TOKYO – The 2015 Tokyo auto show will be a mere shadow of shows of a quarter-century past, when the Japanese economy was moving at warp speed yet so out of sync with the rest of the world that the palace grounds in central Tokyo were assessed at greater value than the state of California.

Then “pop!” went the bubble and domestic-vehicle demand began a steady slide, falling 20% from pre-bubble averages (and yet to recover), which coincided with the diminished status of owning a car – not a problem unique to Japan but hitting harder here because of an aging and declining population.

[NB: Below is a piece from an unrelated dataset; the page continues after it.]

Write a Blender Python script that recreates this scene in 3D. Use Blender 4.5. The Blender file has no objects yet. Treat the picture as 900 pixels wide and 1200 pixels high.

Ironically, the Japanese auto industry has never been stronger. In the most recent fiscal year, half of OEMs (two-thirds counting truck makers), reported record earnings. All can operate profitably at current exchange rates of $1:¥90, even $1:¥80. Before the bubble, analysts warned automakers would have difficulty surviving at $1:¥200 levels. Today’s rate is $1:¥120.

Besides operating more efficiently, this reversal of fortune also is the result of boosting production overseas. Since 1990, the nation’s automakers have added more than 15 million units of capacity outside Japan while tripling their share of overseas production to 60%. That means fewer than half of Japanese-brand vehicles are produced in Japan.

With the industry’s increased focus abroad, the Tokyo show has become less significant as it competes with Frankfurt, Geneva, Detroit and Los Angeles, as well as Shanghai, New Delhi and more than two dozen other major cities around the world.

Still, as the home market for Toyota, Nissan and Honda, it affords them a chance to bedazzle with their latest environmental, telematic and safety technologies.

Plans call for 48 world premieres, including 42 cars, at the show that opens to the media Oct. 28 and to the public Oct. 30. It runs through Nov. 8.